Frozen Funds: The EU has agreed to indefinitely freeze Russian central bank assets held in Europe. They want to use the funds for loans to Ukraine.

Some worry this might set a precedent. I hope it does. Every regime that invades another country, committing countless mass atrocities, should have their foreign assets taken and handed to their victims. This might get other would-be invaders to think twice.

Yes, there are concerns about rule of law, but those are on both sides of the issue. Should the law protect the assets of a few rich and powerful mass murderers, or should the law protect the rights and lives of their millions of innocent victims who are being bombed, tortured, raped, and immiserated?

Former Friends: The new US national security strategy is yet another Trump regime attack on Europe. It essentially says Europe’s core problem is, as Peter Beaumont puts it, “not enough racism”.

Cas Mudde sums it up like this: “...the current US government believes that its national security is best served by the destruction of liberal democracy in Europe. In other words, the US is not (just) an unwilling ally, it is a willing adversary. Time to act accordingly.”

And, yes, “the US commitment to NATO is no longer guaranteed”.

Falling for Fascism: A number of countries are aiming to “rebalance” – read “weaken” – the European Convention on Human Rights (ECHR). UK Prime Minister Keir Starmer has called on European leaders to curb the ECHR, especially in relation to migrants and asylum seekers, to halt rise of far right.

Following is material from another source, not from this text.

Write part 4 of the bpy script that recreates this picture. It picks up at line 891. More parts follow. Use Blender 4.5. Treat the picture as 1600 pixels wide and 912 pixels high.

They seek, for example, “to narrow the meaning of ‘inhuman and degrading’ treatment so that some inhuman and degrading treatment is permissible”.

Apart from the moral repugnance of this idea, there’s also its political impracticality: it won’t work. In fact, adopting far-right policies to stop the far right gaining influence has to be the stupidest idea in European politics today.

You cannot “out far right” the far right. If you adopt one policy they want, they will always have more (and darker) policies to push. So, what then? You just keep following them down the path towards more human rights abuses and eventually atrocity crimes?

Where is the leadership? Rather than copying racist, attention-seeking buffoons, how about doing what leaders should be doing and providing your own vision?